Benjamin Terry: water lilies

February 21, 2026 – March 28, 2026

From Galleri Urbane:

Benjamin Terry lives and works in Dallas, TX. He received an MFA in Drawing and Painting from the University of North Texas in 2013. He has exhibited work in numerous solo and group exhibitions both nation wide and internationally including; N.Y, London, Mexico City, San Francisco and Texas. Recent exhibitions include Chateau Show (2024), The Aldredge House, Dallas, Tx; Done Being Cool,(2024), Galleri Urbane, Dallas, Tx; and Funny Feeling (2025) Paper Mill Projects, Chatham, N.Y. His artwork has been exhibited at the Dallas Art Fair, Aspen Art Fair, and Untitled Art, Miami. Terry was an artist-in-resident at The Maple Terrace, Brooklyn, N.Y. 2018; 100 West Corsicana in 2020; PRIXEL, Hudson, N.Y. in 2025; and the Bodecker project at the Cedars Union, Dallas, TX. Curatorial projects are an integral part of his practice with curated exhibitions at Kirk Hopper Fine Arts, Galleri Urbane, and Texas Woman’s University. Terry was featured in volumes 96 and 132 of New American Paintings, and has received both the Clare Hart Degoyler and the Arch and Anne Giles Kimbrough awards from the Dallas Museum of Art. He is currently a Distinguished Senior Lecturer at the University of Texas, Arlington.
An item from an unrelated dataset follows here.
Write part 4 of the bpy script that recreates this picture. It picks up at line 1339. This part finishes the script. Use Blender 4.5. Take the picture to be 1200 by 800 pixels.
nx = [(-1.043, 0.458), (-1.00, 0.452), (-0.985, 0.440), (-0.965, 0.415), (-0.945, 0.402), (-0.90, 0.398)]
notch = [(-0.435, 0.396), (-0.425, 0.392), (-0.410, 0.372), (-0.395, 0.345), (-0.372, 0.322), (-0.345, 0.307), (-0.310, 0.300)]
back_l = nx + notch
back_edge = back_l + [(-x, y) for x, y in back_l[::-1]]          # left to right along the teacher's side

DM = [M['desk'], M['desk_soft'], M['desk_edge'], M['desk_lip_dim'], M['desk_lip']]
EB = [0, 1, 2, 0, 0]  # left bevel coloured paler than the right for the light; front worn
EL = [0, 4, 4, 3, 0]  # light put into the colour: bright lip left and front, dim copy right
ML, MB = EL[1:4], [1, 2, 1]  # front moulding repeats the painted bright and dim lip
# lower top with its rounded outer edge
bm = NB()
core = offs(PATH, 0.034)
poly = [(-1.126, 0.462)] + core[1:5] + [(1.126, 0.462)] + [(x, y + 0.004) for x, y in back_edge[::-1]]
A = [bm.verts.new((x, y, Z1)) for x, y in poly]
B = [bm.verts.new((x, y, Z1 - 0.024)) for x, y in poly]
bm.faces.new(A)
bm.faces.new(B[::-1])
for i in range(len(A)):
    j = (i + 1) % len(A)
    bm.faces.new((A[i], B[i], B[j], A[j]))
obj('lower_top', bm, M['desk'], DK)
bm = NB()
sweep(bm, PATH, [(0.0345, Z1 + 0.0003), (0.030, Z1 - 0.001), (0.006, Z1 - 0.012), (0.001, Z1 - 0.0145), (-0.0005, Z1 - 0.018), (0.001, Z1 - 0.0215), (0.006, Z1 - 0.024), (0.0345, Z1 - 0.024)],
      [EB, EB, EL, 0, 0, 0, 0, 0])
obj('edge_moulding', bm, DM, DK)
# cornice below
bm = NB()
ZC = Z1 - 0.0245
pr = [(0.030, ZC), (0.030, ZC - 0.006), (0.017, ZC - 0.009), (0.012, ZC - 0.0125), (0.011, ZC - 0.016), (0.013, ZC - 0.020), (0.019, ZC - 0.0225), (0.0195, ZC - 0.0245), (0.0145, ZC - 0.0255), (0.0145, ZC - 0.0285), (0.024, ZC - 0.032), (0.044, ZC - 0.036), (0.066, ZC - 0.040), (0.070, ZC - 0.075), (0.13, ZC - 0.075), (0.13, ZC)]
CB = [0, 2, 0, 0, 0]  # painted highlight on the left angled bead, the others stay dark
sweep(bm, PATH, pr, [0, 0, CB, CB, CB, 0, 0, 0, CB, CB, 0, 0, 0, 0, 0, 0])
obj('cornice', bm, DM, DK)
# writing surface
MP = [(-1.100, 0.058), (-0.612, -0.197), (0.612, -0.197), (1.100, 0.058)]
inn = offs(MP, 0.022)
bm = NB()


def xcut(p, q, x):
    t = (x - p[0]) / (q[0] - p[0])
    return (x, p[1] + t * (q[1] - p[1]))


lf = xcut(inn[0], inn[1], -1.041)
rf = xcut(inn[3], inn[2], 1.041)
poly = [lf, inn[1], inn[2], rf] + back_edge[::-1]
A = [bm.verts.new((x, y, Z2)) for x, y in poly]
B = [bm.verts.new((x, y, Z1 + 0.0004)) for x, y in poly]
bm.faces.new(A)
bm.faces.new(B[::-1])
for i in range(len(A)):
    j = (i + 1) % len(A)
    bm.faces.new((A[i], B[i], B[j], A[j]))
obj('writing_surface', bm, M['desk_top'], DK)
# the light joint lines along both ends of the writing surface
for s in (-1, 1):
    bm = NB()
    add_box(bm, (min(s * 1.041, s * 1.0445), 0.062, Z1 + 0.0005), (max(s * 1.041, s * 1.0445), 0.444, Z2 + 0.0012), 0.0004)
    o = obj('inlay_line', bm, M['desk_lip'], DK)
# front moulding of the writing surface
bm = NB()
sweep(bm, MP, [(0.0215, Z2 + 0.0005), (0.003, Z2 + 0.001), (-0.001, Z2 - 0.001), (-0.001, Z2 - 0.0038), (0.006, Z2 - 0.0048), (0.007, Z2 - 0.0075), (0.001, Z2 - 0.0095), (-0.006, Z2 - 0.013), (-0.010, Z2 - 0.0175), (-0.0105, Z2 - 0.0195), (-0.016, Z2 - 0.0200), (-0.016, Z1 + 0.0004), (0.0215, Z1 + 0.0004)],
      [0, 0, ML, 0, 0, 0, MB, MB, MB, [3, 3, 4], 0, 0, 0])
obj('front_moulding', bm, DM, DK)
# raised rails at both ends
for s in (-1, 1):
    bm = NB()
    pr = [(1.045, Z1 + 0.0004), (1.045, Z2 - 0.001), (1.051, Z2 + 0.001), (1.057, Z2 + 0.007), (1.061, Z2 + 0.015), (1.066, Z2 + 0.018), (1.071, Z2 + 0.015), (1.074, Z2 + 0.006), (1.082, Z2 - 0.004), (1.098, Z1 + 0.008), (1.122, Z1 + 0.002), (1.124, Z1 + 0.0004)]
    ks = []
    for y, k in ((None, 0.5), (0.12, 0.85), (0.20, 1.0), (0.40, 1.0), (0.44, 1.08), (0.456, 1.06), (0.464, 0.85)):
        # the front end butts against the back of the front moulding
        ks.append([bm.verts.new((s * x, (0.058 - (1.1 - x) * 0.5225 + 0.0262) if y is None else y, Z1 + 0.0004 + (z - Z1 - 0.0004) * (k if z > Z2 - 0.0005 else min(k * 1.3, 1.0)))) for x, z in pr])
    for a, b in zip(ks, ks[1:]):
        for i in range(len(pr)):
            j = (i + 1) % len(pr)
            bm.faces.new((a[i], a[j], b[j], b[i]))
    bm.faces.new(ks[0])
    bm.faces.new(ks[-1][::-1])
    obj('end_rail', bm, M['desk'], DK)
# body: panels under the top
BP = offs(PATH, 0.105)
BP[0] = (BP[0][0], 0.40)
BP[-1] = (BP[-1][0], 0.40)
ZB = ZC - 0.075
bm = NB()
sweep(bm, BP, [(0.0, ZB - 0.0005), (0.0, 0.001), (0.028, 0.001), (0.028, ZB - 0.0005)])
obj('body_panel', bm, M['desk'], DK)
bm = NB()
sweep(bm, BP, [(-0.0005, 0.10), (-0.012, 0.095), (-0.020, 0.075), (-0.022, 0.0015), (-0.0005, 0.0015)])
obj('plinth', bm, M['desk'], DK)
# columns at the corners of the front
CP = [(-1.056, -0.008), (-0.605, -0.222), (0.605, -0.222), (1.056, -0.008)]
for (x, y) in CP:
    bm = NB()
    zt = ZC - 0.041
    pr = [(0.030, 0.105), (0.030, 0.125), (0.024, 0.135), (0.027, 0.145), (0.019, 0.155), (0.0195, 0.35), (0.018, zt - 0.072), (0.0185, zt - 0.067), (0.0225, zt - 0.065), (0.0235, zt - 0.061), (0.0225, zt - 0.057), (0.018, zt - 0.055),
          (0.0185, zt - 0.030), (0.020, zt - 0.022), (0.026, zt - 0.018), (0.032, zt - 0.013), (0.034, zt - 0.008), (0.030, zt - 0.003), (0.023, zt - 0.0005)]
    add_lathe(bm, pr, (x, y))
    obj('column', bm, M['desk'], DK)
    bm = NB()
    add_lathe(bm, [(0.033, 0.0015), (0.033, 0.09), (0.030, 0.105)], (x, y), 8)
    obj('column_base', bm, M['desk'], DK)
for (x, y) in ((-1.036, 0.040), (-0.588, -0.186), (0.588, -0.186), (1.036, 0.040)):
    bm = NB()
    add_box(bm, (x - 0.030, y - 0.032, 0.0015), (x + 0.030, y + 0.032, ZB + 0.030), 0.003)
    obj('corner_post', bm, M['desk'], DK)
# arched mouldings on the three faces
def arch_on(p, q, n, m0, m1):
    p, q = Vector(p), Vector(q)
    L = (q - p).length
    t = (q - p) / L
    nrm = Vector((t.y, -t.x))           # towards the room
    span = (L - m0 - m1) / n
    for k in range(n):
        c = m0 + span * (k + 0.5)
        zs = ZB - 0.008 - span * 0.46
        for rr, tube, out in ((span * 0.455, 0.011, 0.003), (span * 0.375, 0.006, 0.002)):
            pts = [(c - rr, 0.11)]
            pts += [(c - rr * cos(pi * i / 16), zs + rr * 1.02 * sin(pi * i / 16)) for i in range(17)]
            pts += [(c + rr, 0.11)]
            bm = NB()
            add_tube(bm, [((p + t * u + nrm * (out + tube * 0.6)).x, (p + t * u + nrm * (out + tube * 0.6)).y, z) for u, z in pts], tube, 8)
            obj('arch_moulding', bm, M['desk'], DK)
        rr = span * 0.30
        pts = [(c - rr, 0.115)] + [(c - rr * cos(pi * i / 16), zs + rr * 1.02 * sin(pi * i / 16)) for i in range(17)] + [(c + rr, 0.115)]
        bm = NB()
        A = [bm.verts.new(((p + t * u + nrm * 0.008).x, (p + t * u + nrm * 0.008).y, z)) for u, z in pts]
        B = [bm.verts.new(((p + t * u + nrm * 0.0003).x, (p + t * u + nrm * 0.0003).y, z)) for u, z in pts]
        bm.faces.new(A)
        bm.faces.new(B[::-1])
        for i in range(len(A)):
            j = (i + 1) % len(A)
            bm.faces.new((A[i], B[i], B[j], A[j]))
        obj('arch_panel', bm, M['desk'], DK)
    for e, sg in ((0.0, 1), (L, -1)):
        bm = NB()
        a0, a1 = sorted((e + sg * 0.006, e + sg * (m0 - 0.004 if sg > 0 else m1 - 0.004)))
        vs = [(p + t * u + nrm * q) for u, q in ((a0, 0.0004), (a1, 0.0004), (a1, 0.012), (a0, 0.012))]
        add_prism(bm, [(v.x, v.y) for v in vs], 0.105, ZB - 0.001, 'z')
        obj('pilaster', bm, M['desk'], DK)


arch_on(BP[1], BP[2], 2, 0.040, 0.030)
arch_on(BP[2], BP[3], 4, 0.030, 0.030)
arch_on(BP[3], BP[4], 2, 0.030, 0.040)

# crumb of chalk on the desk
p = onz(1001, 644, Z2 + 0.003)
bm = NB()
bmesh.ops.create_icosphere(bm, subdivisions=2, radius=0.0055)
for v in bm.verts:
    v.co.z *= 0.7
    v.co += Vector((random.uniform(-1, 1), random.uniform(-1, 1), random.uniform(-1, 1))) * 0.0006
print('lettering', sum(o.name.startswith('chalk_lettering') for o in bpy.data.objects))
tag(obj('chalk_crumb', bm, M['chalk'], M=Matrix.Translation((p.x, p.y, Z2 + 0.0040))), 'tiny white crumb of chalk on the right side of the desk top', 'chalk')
Essay written by Eve Hill-Agnus: 

Benjamin Terry’s practice resembles medieval and ancient concepts of the Wheel of Fortune, in its openness to a radical notion of generative movement: circling endlessly, shifting between order and disruptions of order. The desire: to push toward a dialectic. To stumble around. To shake things up and then sit with them, seeing what they can become with more sustained effort and slowness. Recently, something dislodged, broke free—became visible.

Water Lilies is a continuation of the impetus behind recent work exhibited at Cheerleader, a project space that allowed Terry to open up possibilities, shed constraints, and adopt what he dubs “speed, looseness, and a kind of willful ignorance.” At the heart of that exhibition was a beheading, specifically Terry’s engagement with Caravaggio’s Judith Beheading Holofernes. However, those paintings were neither depictions of a beheading nor allegories of one. Instead, the image operates as a structural and emotional charge, becoming a locus where exposure, humiliation, and the stripping of agency come into view. In Caravaggio’s brutal physicality—in its theatrical darkness and visceral weight—Terry explores violence as both personal and systemic. The beheading embodies a condition: severed, positioned, circulated. That unease registers materially, ruffling the surfaces of the paintings themselves, abstract as they may remain.

Similarly, the works in Water Lilies neither are nor are not about Nymphaeaceae, the common family of flowering aquatic plants. The title recalls Monet’s late paintings, often read as symbols of tranquility and peace after the armistice of World War I, yet made amid profound dolor, guilt, historical violence, and personal tragedy. The artist refuses their resolution. His pieces inherit that dichotomy. Abstraction becomes a container for unresolved feeling. Teetering forms are charged with vulnerability. A plexiglass-rimmed inset formed a hole in one beheading piece. Was it for Holofernes’s head? The artist’s? Ours? The embedding continues in other works, introducing both containment and disruption.

In large-scale, abstract paintings, forms that feel on the verge of collapse evoke gravity and instability. Shapes feel unleashed—tumbling or about to tumble, full of boisterous kinetic energy. Terry brings together the about-to-be and the fait accompli. Pools of reds or pinks register as both playful and grim. Behind the feeling of violence in the roiling colors there is a larger concept. Images function as structures that charge the abstract marks around them. “Those are things I was thinking about in grad school: the relationship between concrete images and abstraction. The potential of a concrete image to inform all of the abstraction around it,” Terry says. “It’s charged in such a fuller way.”

Across his recent body of work, Terry returns to a space he has long been drawn to: the middle ground between the raw and the known. It is an ambiguous, sometimes uncomfortable space—but also one of possibility. Here, concrete images charge abstraction, and abstraction, in turn, keeps those images open. The paintings do not resolve their tensions but stay with them. That commitment—to slowness, contradiction, and not knowing—gives them their density. They feel thick, rich, and full of feeling. “I’m really just trying to let the work guide the work as long as possible,” Terry says.”